January 10, 2008
Taking Tabletop Seriously: Second Person part 1
While in game studies we often reference tabletop role-playing games — especially Dungeons & Dragons — there are few academic press publications that take them seriously, and much of the discussion situates tabletop games as computer game incunabula. Pat Harrigan and I decided to take a different approach with Second Person, inviting a range of RPG practitioners and theorists to look carefully at tabletop structures, experiences, and histories, with or without reference to their digital counterparts.
We’re very happy with the results — and now I’m happy to announce that these essays are becoming part of the First Person thread on electronic book review. This not only makes them publicly available, but also brings them into ebr’s network of ripostes, glosses, enfoldings, and so on. We’ll be adding the essays to ebr over time, this is only the first release, and I’m excited to see that a couple thought-provoking ripostes are already present.
This release begins with our overall Second Person introduction and an introduction to round one of Tabletop Systems. There are also three full-length essays:
- “Games, Storytelling, and Breaking the String” by Greg Costikyan. This essay revisits his his widely-cited formulation from 2000 (“A story is linear. . . . A game is non-linear”) and comes up with a new formulation (“since a game is a system of constraints, and since if we want a story to emerge from a game we must constrain it in such a way that it does, it is not a priori impossible to imagine constructing a set of constraints that both produces a story and also fosters interesting gameplay”). He draws on examples from tabletop games, computer games, literary novels, and more.
- “From the Basement to the Basic Set: The Early Years of Dungeons & Dragons“ by Erik Mona. The first RPG, and still the most popular, Dungeons & Dragons has an early history that many find puzzling. This essay clears up the confusion, while also pointing out that most RPG gamers’ “understanding of ‘what happens’ in a role-playing game is therefore shaped by how D&D explains these concepts. An analysis of how D&D’s manuals have explained the duties and roles of players throughout the game’s many printings therefore offers a glimpse at the evolution of the role-playing form itself.”
- “Narrative Structure and Creative Tension in Call of Cthulhu“ by Kenneth Hite. Another early RPG, Call of Cthulhu not only remains popular today but continues to support the publication of a rather large selection of adventures. This essay takes a close look both at the structures of the adventures and at the language used to describe the roles played in adventuring over CoC’s decades-long publishing history, connecting them with narrative forms used by Lovecraft, commercial necessity, authorial innovation, and the conservatism of youth.
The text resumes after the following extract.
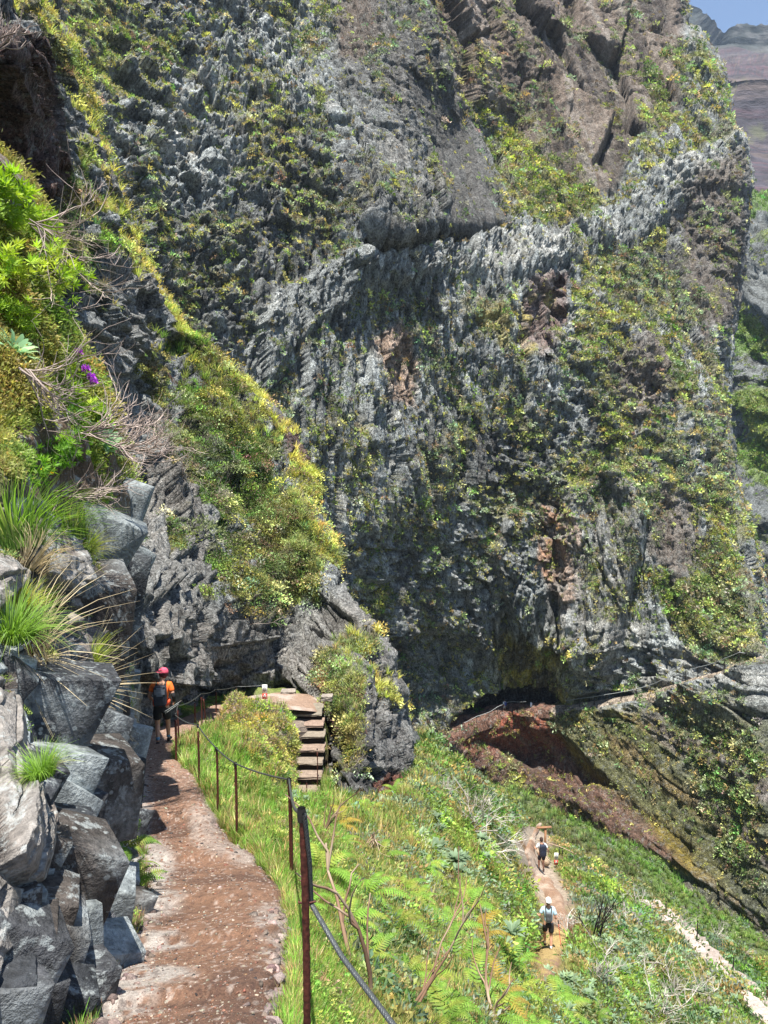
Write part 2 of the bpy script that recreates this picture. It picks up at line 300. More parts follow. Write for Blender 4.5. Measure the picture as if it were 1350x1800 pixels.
def ccol(p):
    A = p.X*.95 + p.Y*.25; Z = p.Z; wx, wy = p.wx, p.wy
    nb = fbm(A/12, Z/12, p.Y*0, 71, 4); nf = fbm(A/1.3, Z/2.2, p.Y*0, 73, 4); st = fbm(A/1.6, Z/18, p.Y*0, 75, 4)
    c = lerp(np.broadcast_to(GREY, p.px.shape+(3,)), DARK, sst(-.1, .45, nb + .5*nf)*.75)
    c = c*(.62 + .7*p.r2[..., None])*(.75 + .5*p.r3[..., None])
    c = lerp(c, LIGHT, sst(.15, .5, nf - .3*nb + .25*p.band)*.55)
    c = lerp(c, (.055, .05, .048), sst(.15, .5, st)*.5*(1-p.band))
    c = lerp(c, GREY*1.35*(1+.6*nf[..., None]), p.band*.55*sst(-.3, .2, nb)); c = lerp(c, np.array((.13, .12, .11))*(1+.9*st[..., None])*(.7+.6*p.r2[..., None]), p.bulge*sst(560, 700, p.px)*.55)
    c = lerp(c, BROWN*(.6+.9*p.rs[..., None])*(1+.5*st[..., None]), p.slab*.8); c = lerp(c, (.34, .31, .28), p.slab*sst(.15, .45, st)*.7); c = lerp(c, (.05, .04, .04), p.slab*sst(-.05, -.4, st)*.7)
    for b in BROWNS: c = lerp(c, (np.array((.095, .09, .085)) if b is BROWNS[3] else BROWN*.85)*(1+.5*st[..., None]), sst(-18, 14, sdf(b, wx, wy) + 14*nf)*.7)
    c = lerp(c, RED, sst(-6, 8, sdf(REDP, wx, wy))*.6)
    c = lerp(c, RED*(.7+.6*sst(-.3, .4, nf))[..., None], p.red*.9); c = lerp(c, np.array((.27, .085, .05))*(.7+.6*p.r3[..., None]), p.red*sst(1340, 1290, p.py + 20*nb)*.8); c = lerp(c, (.26, .2, .16), p.red*sst(.2, .5, nf+.4*nb)*.6); c = lerp(c, np.array((.115, .075, .055))*(.6+.8*p.r2[..., None]), p.red*sst(1300, 1360, p.py + 25*nb)*.7)
    c = lerp(c, lerp(OCHRE*np.ones(p.px.shape+(3,)), (.10, .08, .035), sst(-.2, .3, nf)), p.och*sst(-.6, -.1, nb+.5*nf)*.95)
    c = lerp(c, lerp(BROWN*.8*np.ones(c.shape), (.10, .11, .05), sst(-.2, .2, nf)), p.low*(1-p.red)*.75)
    c = lerp(c, OCHRE*1.2, sst(-4, 20, sdf(OCHZ2, wx, wy))*sst(-.2, .2, nf)*.7)
    c = lerp(c, PINK*(.7+.5*p.r2[..., None]), sst(-4, 8, sdf(PINK1, wx, wy))*.8); c = lerp(c, (.46, .25, .15)*(1+0*c), sst(-2, 8, sdf(PINK2, wx, wy))*sst(.3, .7, p.r2)*.9); c = lerp(c, PINK*.9, sst(-2, 8, sdf(PINK2, wx, wy))*.35)
    blocks = sst(0, 14, sdf([(985, 850), (1080, 800), (1150, 900), (1110, 1100), (1090, 1210), (1040, 1210), (985, 1130), (975, 980)], wx, wy)); c = lerp(c, (.30, .285, .26)*(.6+.8*p.r1[..., None]), blocks*.5)
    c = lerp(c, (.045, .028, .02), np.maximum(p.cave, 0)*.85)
    # vegetation density, used again for the shrubs
    ng = grid_up(p)
    v = np.full(p.px.shape, .30)
    for poly, a in VEGP: v = np.maximum(v, a*sst(-14, 22, sdf(poly, wx, wy)))
    bare = np.zeros(p.px.shape)
    for b_ in BROWNS + [PINK1, PINK2, REDP]: bare = np.maximum(bare, .6*sst(-16, 16, sdf(b_, wx, wy)))
    bare = np.maximum(bare, .35*p.bulge*sst(620, 760, p.px)); bare = np.maximum(bare, .6*p.band); bare = np.maximum(bare, .35*p.slab)
    v = v*(1-bare); p.bare = bare
    v = v*(1 - .85*p.cave)*(1-.35*p.red)
    v = v*sst(-.2, .35, fbm(A/4, Z/6, p.Y*0, 81, 4) + .6*fbm(A/1.2, Z/2, p.Y*0, 82, 3) + (v-.45)*.8 + .3*ng)
    p.veg = np.clip(v*(.5 + .9*sst(.0, .5, ng)), 0, 1)
    vc = lerp(np.broadcast_to(VGG*.9, c.shape), VYEL, sst(-.25, .3, fbm(A/9, Z/9, p.Y*0, 83, 3))); vc = lerp(vc, VGRN, sst(.1, .45, fbm(A/5, Z/5, p.Y*0, 85, 3))*.8)
    gl = sst(-4, 14, sdf([(820, 180), (870, 185), (960, 290), (1050, 350), (1040, 375), (930, 340), (860, 260)], wx, wy)); vc = lerp(vc, (.46, .54, .09), gl*.9); p.gl = gl; v = np.maximum(v, gl)
    p.vcol = vc
    c = lerp(c, lerp(vc*.55, (.15, .115, .07), .55), sst(.12, .5, p.veg + .25*nf)*.75)
    return c
def grid_up(p): return p.n[..., 2]
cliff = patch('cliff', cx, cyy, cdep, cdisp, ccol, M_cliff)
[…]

Next are three shorter contributions outlining specific aspects of innovative RPG publications:
- “On Character Creation in Everway“ by Jonathan Tweet, discussing his innovative free-form, card-based character creation method.
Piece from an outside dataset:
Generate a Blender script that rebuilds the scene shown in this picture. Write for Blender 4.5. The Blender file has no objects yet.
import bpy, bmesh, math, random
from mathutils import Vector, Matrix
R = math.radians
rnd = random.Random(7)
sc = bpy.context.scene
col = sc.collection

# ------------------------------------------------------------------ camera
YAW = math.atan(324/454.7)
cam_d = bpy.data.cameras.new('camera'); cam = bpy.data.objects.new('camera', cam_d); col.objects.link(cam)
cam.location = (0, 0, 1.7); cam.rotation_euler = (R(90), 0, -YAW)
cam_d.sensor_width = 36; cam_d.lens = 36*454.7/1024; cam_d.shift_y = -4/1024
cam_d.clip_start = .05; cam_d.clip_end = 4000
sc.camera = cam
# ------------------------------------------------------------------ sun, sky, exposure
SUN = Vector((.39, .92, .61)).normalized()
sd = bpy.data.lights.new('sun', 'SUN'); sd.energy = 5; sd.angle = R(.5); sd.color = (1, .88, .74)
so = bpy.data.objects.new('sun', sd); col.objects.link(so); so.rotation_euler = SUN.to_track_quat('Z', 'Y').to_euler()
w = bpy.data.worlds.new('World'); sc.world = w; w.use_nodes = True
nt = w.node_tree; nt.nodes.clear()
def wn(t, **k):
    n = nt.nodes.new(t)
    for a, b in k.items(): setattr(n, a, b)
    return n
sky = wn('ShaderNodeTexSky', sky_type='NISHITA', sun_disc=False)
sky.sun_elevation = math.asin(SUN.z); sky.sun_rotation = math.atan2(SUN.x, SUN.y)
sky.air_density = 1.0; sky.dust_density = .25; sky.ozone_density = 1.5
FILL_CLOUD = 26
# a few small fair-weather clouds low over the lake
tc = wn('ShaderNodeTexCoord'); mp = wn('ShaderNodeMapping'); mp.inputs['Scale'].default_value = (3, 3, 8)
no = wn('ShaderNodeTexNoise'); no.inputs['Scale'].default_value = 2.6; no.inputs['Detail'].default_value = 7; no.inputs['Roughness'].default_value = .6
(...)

- “On ‘The Haunted House'” by Keith Herber, discussing the wide range of elements from horror fiction combined in a scenario that threatens to drive CoC investigators into madness.
- “My Life with Master: The Architecture of Protagonism” by Paul Czege, describing his RPG’s alternative to traditional approaches, which “fail consistently as engines of story creation from their relentless doubting of the protagonism of the player characters.”
Finally, the two ripostes are “Playing with the Mythos” by Van Leavenworth and “Limiting the Creative Agenda: Restrictive Assumptions In Chaosium’s Call of Cthulhu“ by David Alger. The first of these is a response to Hite’s essay, arguing that “character and open-ended play styles have been made insignificant in CoC because they are secondary to the importance of the [Lovecraft] Mythos.” The second, responding to Herber’s contribution, argues that “Cthulhu is more gamist [rather than simulationist or narrativist] than it needs to be (or indeed wants to be) and The Haunted House scenario falls into the same trap.”